Asked about how this multi-billion-dollar land extension would be paid for, and what sort of structures would sit on top of it, de Blasio said those questions were still being considered, and might not be worked out for at least a few years.

"This is where the federal question really comes into play," the mayor told reporters. "If something like a Green New Deal moves forward...that would mean a huge amount of federal funding."

And if it doesn't?

"From the perspective of the city of New York alone, this would be extraordinary difficult to fund," he added. "If there's federal money in play, it probably looks one way. If there's not federal money at play, we have to get some private money into it, so then there has to be some development."

UPDATE 4:15 p.m.: Responses to de Blasio's announcement are beginning to trickle in, with some local officials and advocacy groups voicing immediate concerns about the proposal.

On Twitter, Councilmember Francisco Moya, whose district includes the East Elmhurst waterfront, took exception to the mayor's categorization of Lower Manhattan as the area of the city most threatened by climate change, and seemed to suggest that the plan would come at the expense of other flood-prone neighborhoods throughout the five boroughs.

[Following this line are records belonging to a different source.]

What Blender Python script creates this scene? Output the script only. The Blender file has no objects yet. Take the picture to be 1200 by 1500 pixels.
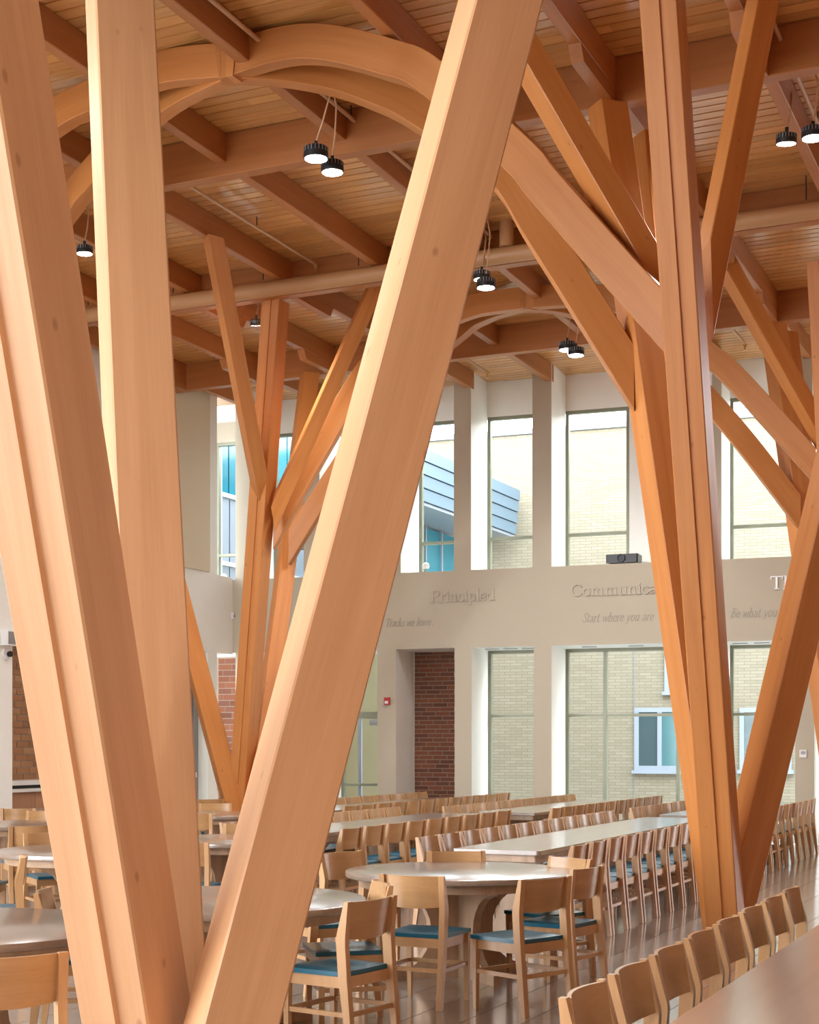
import bpy, math, random
from mathutils import Vector, Matrix
random.seed(7)
SC = bpy.context.scene
COL = SC.collection
# ------------------------------------------------------------------ camera, sky, exposure
F, HZ, EYE = 2200.0, 1090.0, 1.65
cd = bpy.data.cameras.new('camera'); cam = bpy.data.objects.new('camera', cd); COL.objects.link(cam)
cam.location = (0, 0, EYE); cam.rotation_euler = (math.pi/2, 0, 0)
cd.sensor_fit = 'VERTICAL'; cd.sensor_height = 36; cd.sensor_width = 28.8
cd.lens = F*36/1500; cd.shift_y = (HZ-750)/1500; cd.clip_end = 400; cd.clip_start = .05
SC.camera = cam
W = bpy.data.worlds.new('overcast_sky'); SC.world = W; W.use_nodes = True
wn = W.node_tree; bg = wn.nodes['Background']
tcw = wn.nodes.new('ShaderNodeTexCoord'); sxw = wn.nodes.new('ShaderNodeSeparateXYZ'); rpw = wn.nodes.new('ShaderNodeValToRGB')
wn.links.new(tcw.outputs['Generated'], sxw.inputs[0]); wn.links.new(sxw.outputs[2], rpw.inputs[0]); wn.links.new(rpw.outputs[0], bg.inputs[0])
rpw.color_ramp.elements[0].color = (.97, .98, 1, 1); rpw.color_ramp.elements[1].color = (.78, .88, 1, 1)
bg.inputs[1].default_value = 7.0
SC.view_settings.view_transform = 'Standard'; SC.view_settings.look = 'None'
SC.view_settings.gamma = 1; SC.view_settings.use_curve_mapping = False
SC.view_settings.exposure = 0.75
SC.cycles.max_bounces = 10; SC.cycles.diffuse_bounces = 6; SC.cycles.glossy_bounces = 4; SC.cycles.transparent_max_bounces = 12
# ------------------------------------------------------------------ frames of the room
CS, SN = math.cos(math.radians(24.44)), math.sin(math.radians(24.44))
S_ = Vector((CS, -SN, 0)); T_ = Vector((SN, CS, 0)); UP = Vector((0, 0, 1))
DG = (S_ - T_).normalized(); DG2 = (S_ + T_).normalized()
def at(px, py, Y): return Vector(((px-600)/F*Y, Y, EYE-(py-HZ)/F*Y))
def ST(s, t, z=0): return S_*s + T_*t + UP*z
def st_of(v): return v.dot(S_), v.dot(T_)
ROT_ROOM = -math.radians(24.44)
BEAM_Z, DECK, RAFT_Z = 7.676, 8.118, 7.81
# ------------------------------------------------------------------ materials
def nmat(name):
    m = bpy.data.materials.new(name); m.use_nodes = True
    return m, m.node_tree.nodes, m.node_tree.links, m.node_tree.nodes['Principled BSDF']
def plain(name, col, rough=.5, metal=0, emit=None, es=0, bump=0, bscale=60, var=0):
    m, n, l, b = nmat(name)
    b.inputs['Base Color'].default_value = (*col, 1); b.inputs['Roughness'].default_value = rough
    b.inputs['Metallic'].default_value = metal
    tc = n.new('ShaderNodeTexCoord'); no = n.new('ShaderNodeTexNoise'); no.inputs['Scale'].default_value = bscale; no.inputs['Detail'].default_value = 4
    l.new(tc.outputs['Object'], no.inputs['Vector'])
    hs = n.new('ShaderNodeHueSaturation'); hs.inputs['Color'].default_value = (*col, 1)
    mr = n.new('ShaderNodeMapRange'); mr.inputs[3].default_value = 1-max(var, .03); mr.inputs[4].default_value = 1+max(var, .03)
    l.new(no.outputs[0], mr.inputs[0]); l.new(mr.outputs[0], hs.inputs['Value']); l.new(hs.outputs[0], b.inputs['Base Color'])
    if bump:
        bp = n.new('ShaderNodeBump'); bp.inputs['Strength'].default_value = bump; bp.inputs['Distance'].default_value = .004
        l.new(no.outputs[0], bp.inputs['Height']); l.new(bp.outputs[0], b.inputs['Normal'])
    if emit:
        b.inputs['Emission Color'].default_value = (*emit, 1); b.inputs['Emission Strength'].default_value = es
    return m
def wood(name, c1, c2, coord='attr', axis=2, rough=.42, knots=True, stretch=.06, scale=9, rv=.1, dark=(.25, .09, .03), coat=0, bump=.12):
    m, n, l, b = nmat(name)
    if coord == 'attr':
        src = n.new('ShaderNodeAttribute'); src.attribute_name = 'wc'; so = src.outputs['Vector']
    else:
        src = n.new('ShaderNodeTexCoord'); so = src.outputs['Object']
    oi = n.new('ShaderNodeObjectInfo')
    mul = n.new('ShaderNodeVectorMath'); mul.operation = 'SCALE'; mul.inputs[0].default_value = (37, 53, 71)
    l.new(oi.outputs['Random'], mul.inputs['Scale'])
    add = n.new('ShaderNodeVectorMath'); add.operation = 'ADD'; l.new(so, add.inputs[0]); l.new(mul.outputs[0], add.inputs[1])
    def mapped(k, st):
        mp = n.new('ShaderNodeMapping'); sc = [k, k, k]; sc[axis] = k*st; mp.inputs['Scale'].default_value = sc
        l.new(add.outputs[0], mp.inputs['Vector']); return mp.outputs[0]
    n1 = n.new('ShaderNodeTexNoise'); n1.inputs['Scale'].default_value = 1; n1.inputs['Detail'].default_value = 5; n1.inputs['Distortion'].default_value = .6
    l.new(mapped(scale, stretch), n1.inputs['Vector'])
    n2 = n.new('ShaderNodeTexNoise'); n2.inputs['Scale'].default_value = 1; n2.inputs['Detail'].default_value = 3
    l.new(mapped(scale*11, stretch*.5), n2.inputs['Vector'])
    ma = n.new('ShaderNodeMath'); ma.operation = 'MULTIPLY_ADD'; ma.inputs[1].default_value = .35; l.new(n2.outputs[0], ma.inputs[0]); l.new(n1.outputs[0], ma.inputs[2])
    rp = n.new('ShaderNodeValToRGB'); rp.color_ramp.elements[0].position = .45; rp.color_ramp.elements[1].position = .92
    rp.color_ramp.elements[0].color = (*c1, 1); rp.color_ramp.elements[1].color = (*c2, 1); l.new(ma.outputs[0], rp.inputs[0])
    colr = rp.outputs[0]
    if knots:
        vo = n.new('ShaderNodeTexVoronoi'); vo.inputs['Scale'].default_value = 1; l.new(mapped(5.0, .6), vo.inputs['Vector'])
        mr = n.new('ShaderNodeMapRange'); mr.inputs[1].default_value = .04; mr.inputs[2].default_value = .085; mr.inputs[3].default_value = .5; mr.inputs[4].default_value = 0
        l.new(vo.outputs['Distance'], mr.inputs[0])
        mx = n.new('ShaderNodeMixRGB'); mx.inputs[2].default_value = (*dark, 1); l.new(mr.outputs[0], mx.inputs[0]); l.new(colr, mx.inputs[1]); colr = mx.outputs[0]
    hs = n.new('ShaderNodeHueSaturation'); l.new(colr, hs.inputs['Color'])
    mv = n.new('ShaderNodeMapRange'); mv.inputs[3].default_value = 1-rv; mv.inputs[4].default_value = 1+rv; l.new(oi.outputs['Random'], mv.inputs[0]); l.new(mv.outputs[0], hs.inputs['Value'])
    l.new(hs.outputs[0], b.inputs['Base Color']); b.inputs['Roughness'].default_value = rough
    b.inputs['Coat Weight'].default_value = coat; b.inputs['Coat Roughness'].default_value = .17; b.inputs['Coat IOR'].default_value = 1.75 if coat == 1 else 1.5
    bp = n.new('ShaderNodeBump'); bp.inputs['Strength'].default_value = bump; bp.inputs['Distance'].default_value = .003; l.new(n2.outputs[0], bp.inputs['Height']); l.new(bp.outputs[0], b.inputs['Normal'])
    return m
M = {}
M['timber'] = wood('glulam_timber', (.50, .18, .042), (.60, .245, .07), rough=.42)
M['lit_timber'] = wood('lit_glulam_timber', (.54, .29, .14), (.64, .37, .195), rough=.42)  # same timber, with the foreground light put into a paler colour
M['beam'] = wood('shaded_glulam_timber', (.38, .135, .036), (.47, .185, .055), rough=.42)  # shade on beams and rafters put into a darker timber colour
M['curved'] = wood('curved_glulam', (.45, .165, .04), (.54, .22, .063), rough=.42)
M['plank'] = wood('deck_plank', (.58, .265, .075), (.72, .385, .13), coord='obj', axis=0, rough=.3, rv=.14, scale=14, coat=.7)
M['void'] = plain('gap_behind_planks', (.05, .02, .008), .8)
M['oak'] = wood('chair_beech', (.46, .255, .11), (.57, .335, .165), coord='obj', axis=2, rough=.32, knots=False, scale=10, rv=.06)
M['ply'] = wood('chair_back_ply', (.42, .23, .095), (.53, .31, .145), coord='obj', axis=0, rough=.28, knots=False, scale=10, rv=.06)
M['top'] = wood('table_top_oak', (.22, .16, .12), (.28, .205, .155), coord='obj', axis=1, rough=.3, knots=False, scale=14, rv=.05, coat=1, bump=.015)
M['base'] = wood('table_base_oak', (.36, .235, .145), (.54, .37, .245), coord='obj', axis=2, rough=.4, knots=False, scale=7, rv=.08)
M['cabinet'] = wood('cabinet_veneer', (.36, .17, .09), (.46, .24, .13), coord='obj', axis=2, rough=.4, knots=False)
M['teal'] = plain('teal_vinyl', (.004, .10, .165), .28, bscale=25, bump=.05, var=.08)
M['wall'] = plain('wall_paint', (.50, .455, .355), .6, bscale=3, var=.02)
M['white'] = plain('reveal_paint', (.86, .86, .82), .5, bscale=3, var=.015)
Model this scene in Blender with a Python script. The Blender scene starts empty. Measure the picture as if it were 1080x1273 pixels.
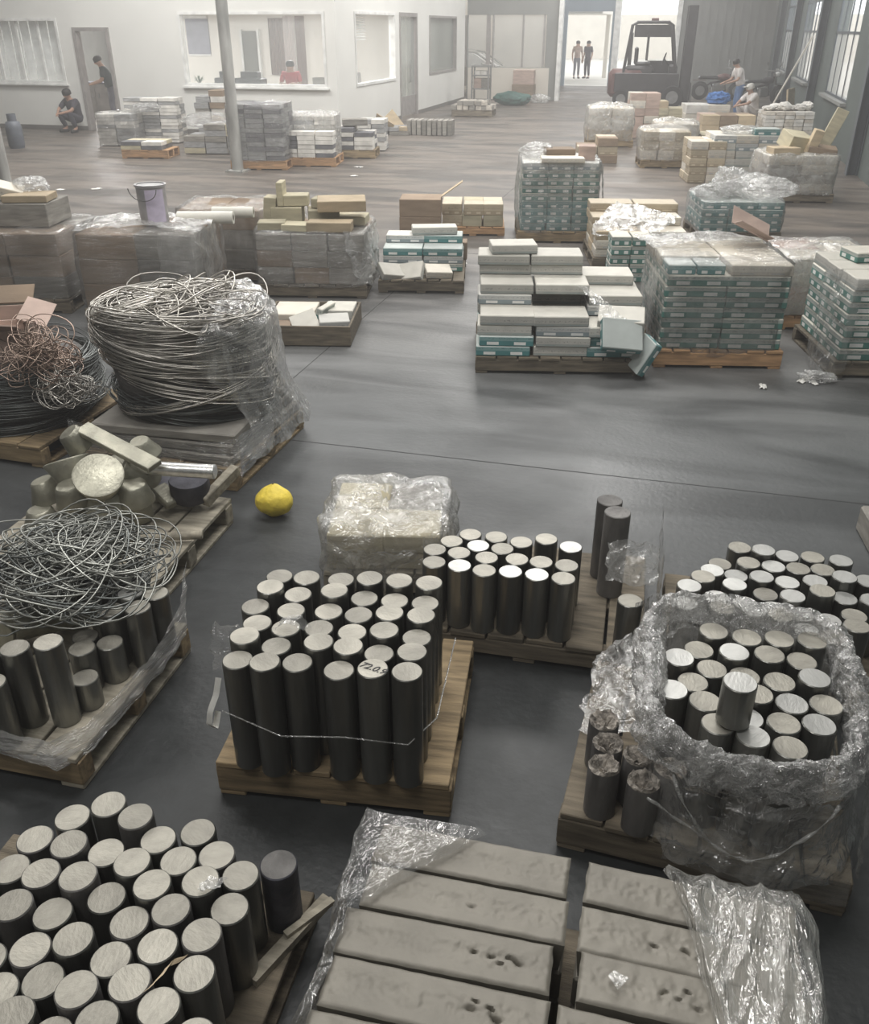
import bpy, bmesh, math, random
from mathutils import Vector, Matrix, Euler, noise as mn

# ------------------------------------------------------------------ camera, world, lights
CAM_H, FPX, HORIZON = 2.3, 1100.0, 34.0
PITCH = math.atan((636.5 - HORIZON) / FPX)
YAW = math.radians(14.75)
scn = bpy.context.scene
col = scn.collection
cam_data = bpy.data.cameras.new('camera')
cam = bpy.data.objects.new('camera', cam_data)
col.objects.link(cam)
cam.location = (0, 0, CAM_H)
cam.rotation_euler = (math.pi / 2 - PITCH, 0, YAW)
cam_data.sensor_fit = 'HORIZONTAL'
cam_data.sensor_width = 36.0
cam_data.lens = 36.0 * FPX / 1080.0
cam_data.clip_end = 300
scn.camera = cam

world = bpy.data.worlds.new('overcast_sky')
scn.world = world
world.use_nodes = True
bg = world.node_tree.nodes['Background']
bg.inputs[0].default_value = (0.96, 0.98, 1.0, 1)
bg.inputs[1].default_value = 1.9

def area_light(name, loc, sx, sy, power, rot=(0, 0, 0), color=(1, 0.98, 0.95)):
    l = bpy.data.lights.new(name, 'AREA')
    l.shape = 'RECTANGLE'; l.size = sx; l.size_y = sy; l.energy = power; l.color = color
    o = bpy.data.objects.new(name, l); col.objects.link(o)
    o.location = loc; o.rotation_euler = rot
    return o
# daylight from the hall's roof lights; first and last lamps are added unseen fill
for (x, y, p) in ((-2.5, -1.0, 165), (-1.0, 4.2, 245), (-7.5, 7.0, 170), (-1.0, 10.5, 350), (-7.5, 14.0, 370), (-1.5, 17.5, 430),
                  (-11.5, 17.5, 440), (-4.5, 24.5, 500), (-3.0, 32.0, 430), (-3.0, 39.5, 260), (-8.5, 38.0, 300)):
    area_light('roof_and_fill_light', (x, y, 7.2), 4.0, 1.8, p)

vs = scn.view_settings
vs.view_transform = 'Standard'; vs.look = 'None'; vs.gamma = 1.0; vs.use_curve_mapping = False
vs.exposure = 0.36
HAZE = 0.0095
scn.cycles.max_bounces = 6
scn.cycles.adaptive_threshold = 0.03
scn.cycles.transparent_max_bounces = 16
scn.cycles.volume_bounces = 0

# ------------------------------------------------------------------ measuring helpers
cp, sp, cy_, sy_ = math.cos(PITCH), math.sin(PITCH), math.cos(YAW), math.sin(YAW)
def W(px, py, z=0.0):
    """point of the place at height z that the photo shows at pixel (px, py)"""
    r = px - 540; u = 636.5 - py
    fh = FPX * cp + u * sp; dz = u * cp - FPX * sp
    t = (z - CAM_H) / dz
    return Vector(((r * cy_ - fh * sy_) * t, (r * sy_ + fh * cy_) * t, z))
def proj(p):
    r = p[0] * cy_ + p[1] * sy_; fh = -p[0] * sy_ + p[1] * cy_; z = p[2] - CAM_H
    d = fh * cp - z * sp; u = fh * sp + z * cp
    return 540 + FPX * r / d, 636.5 - FPX * u / d

R = math.radians
rnd = random.Random(7)
ORD = ['first', 'second', 'third', 'fourth', 'fifth', 'sixth', 'seventh', 'eighth', 'ninth', 'tenth', 'eleventh', 'twelfth', 'thirteenth', 'fourteenth']

# ------------------------------------------------------------------ materials
MATS = {}
def nodes_of(m):
    m.use_nodes = True
    nt = m.node_tree
    return nt, nt.nodes, nt.links, nt.nodes['Principled BSDF']
def tex_coord(nt, kind='Object', scale=(1, 1, 1), rand_rot=False):
    tc = nt.nodes.new('ShaderNodeTexCoord'); mp = nt.nodes.new('ShaderNodeMapping')
    nt.links.new(tc.outputs[kind], mp.inputs['Vector']); mp.inputs['Scale'].default_value = scale
    oi = nt.nodes.new('ShaderNodeObjectInfo')
    cb = nt.nodes.new('ShaderNodeCombineXYZ'); ml = nt.nodes.new('ShaderNodeMath'); ml.operation = 'MULTIPLY'
    ml.inputs[1].default_value = 37.0
    nt.links.new(oi.outputs['Random'], ml.inputs[0])
    if rand_rot:
        nt.links.new(ml.outputs[0], cb.inputs[2]); nt.links.new(cb.outputs[0], mp.inputs['Rotation'])
    else:
        for k in range(3): nt.links.new(ml.outputs[0], cb.inputs[k])
        nt.links.new(cb.outputs[0], mp.inputs['Location'])
    return mp.outputs[0]
def mat(name, c, rough=0.6, metal=0.0, var=0.15, scale=6.0, stretch=(1, 1, 1), bump=0.0, bscale=None, rv=0.12, c2=None, spec=0.5, rand_rot=False, detail=4, emit=0):
    """noise-mottled principled material with a small value change from object to object"""
    m = bpy.data.materials.new(name); nt, N, L, P = nodes_of(m)
    v = tex_coord(nt, 'Object', stretch, rand_rot)
    nz = N.new('ShaderNodeTexNoise'); nz.inputs['Scale'].default_value = scale; nz.inputs['Detail'].default_value = detail
    L.new(v, nz.inputs['Vector'])
    rp = N.new('ShaderNodeValToRGB')
    lo = tuple(x * (1 - var) for x in c); hi = tuple(min(1, x * (1 + var)) for x in c)
    if c2: lo, hi = c2, c
    rp.color_ramp.elements[0].position = 0.32; rp.color_ramp.elements[1].position = 0.68
    rp.color_ramp.elements[0].color = (*lo, 1); rp.color_ramp.elements[1].color = (*hi, 1)
    L.new(nz.outputs['Fac'], rp.inputs['Fac'])
    oi = N.new('ShaderNodeObjectInfo'); mr = N.new('ShaderNodeMapRange')
    mr.inputs['To Min'].default_value = 1 - rv; mr.inputs['To Max'].default_value = 1 + rv
    L.new(oi.outputs['Random'], mr.inputs['Value'])
    hs = N.new('ShaderNodeHueSaturation'); L.new(rp.outputs[0], hs.inputs['Color']); L.new(mr.outputs[0], hs.inputs['Value'])
    L.new(hs.outputs[0], P.inputs['Base Color'])
    P.inputs['Roughness'].default_value = rough; P.inputs['Metallic'].default_value = metal
    P.inputs['Specular IOR Level'].default_value = spec
    if emit:
        P.inputs['Emission Color'].default_value = (*c, 1); P.inputs['Emission Strength'].default_value = emit
    if bump:
        b = N.new('ShaderNodeBump'); b.inputs['Strength'].default_value = bump; b.inputs['Distance'].default_value = 0.01
        n2 = N.new('ShaderNodeTexNoise'); n2.inputs['Scale'].default_value = bscale or scale * 4; n2.inputs['Detail'].default_value = 5
        L.new(v, n2.inputs['Vector']); L.new(n2.outputs['Fac'], b.inputs['Height']); L.new(b.outputs[0], P.inputs['Normal'])
    MATS[name] = m
    return m
def s2l(r, g, b):
    f = lambda x: (x / 255 / 12.92) if x / 255 <= 0.04045 else ((x / 255 + 0.055) / 1.055) ** 2.4
    return (f(r), f(g), f(b))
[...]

The Waterfront Alliance commended the mayor for “thinking big,” while also listing a range of questions about the proposal that they want answered. Among their concerns is that the project could take decades to complete due to litigation and regulatory reviews, that there has not been a more transparent cost benefit analysis, and that equally vulnerable neighborhoods like Red Hook and Hunts Point have not received the same attention.

“All options should be on the table, but we need to have a full understanding of the trade-offs,” said Roland Lewis, President and CEO of the Waterfront Alliance.

Meanwhile, Riverkeeper Senior Attorney Mike Dulong warned that the new development would “bury East River fish.”

“It’s up to us to build upon the legacy of great environmentalists like Bob Boyle and protect these waters and their fish from bad development proposals, like Seaport City and Westway,” wrote Dulong on the advocacy group’s website.